One of the things I like to do when I’m reading and I read lots–reading, as in experiencing and thinking–is to think about concrete and abstract space and how ceratin kinds of designed and natural spaces–constructs or natural topology–evoke meaning.
McCarthy’s novel Blood Meridian is spatial in the sense that it’s on the table or in my hand as a book, yet the language also suggests space. I open the book, start to read, and something happens as my eyes move: thought. The writing evokes the landscapes of the southwest and northern Mexico and those landscapes become another character for the many “principles” in the tale. The sense grapple with vastness.
It’s a relationship, it seems to me. Evocations.
How can you enjoy a book with so many things coming at you? Blood Meridian is only one example of being bombarded with words, ideas, issues, emotions, and yet you can still be aware of the physicality of the space you and the book are taking up? I’m jealous.

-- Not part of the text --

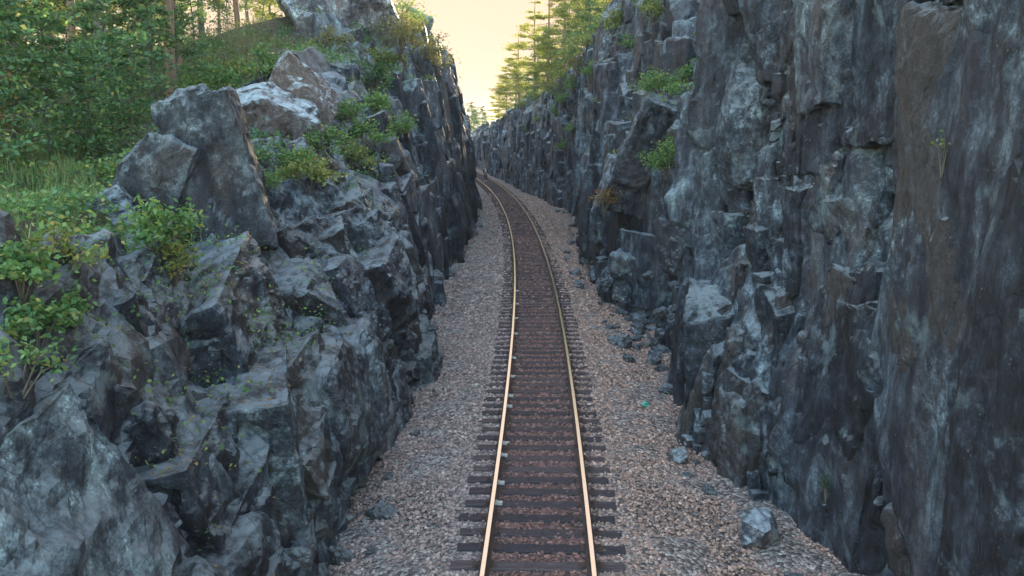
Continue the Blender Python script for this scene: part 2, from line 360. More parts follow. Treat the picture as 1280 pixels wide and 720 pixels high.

Pausing will help and rereading. Tough to do under deadline. McCarthy writes, ” . . . they saw the silver filaments of cascades divided upon the faces of distant buttes that appeared as signs and wonders in the heavens themselves so dark was the ground of their origins” (187).
Steve,
It shows how much you enjoy reading, as a student I am discovering who likes to read and others that go through the motions. When you write about what you read you put all your emotions into it. This writing absolutely took me to the level of the book and relaxed me by you sharing your thoughts.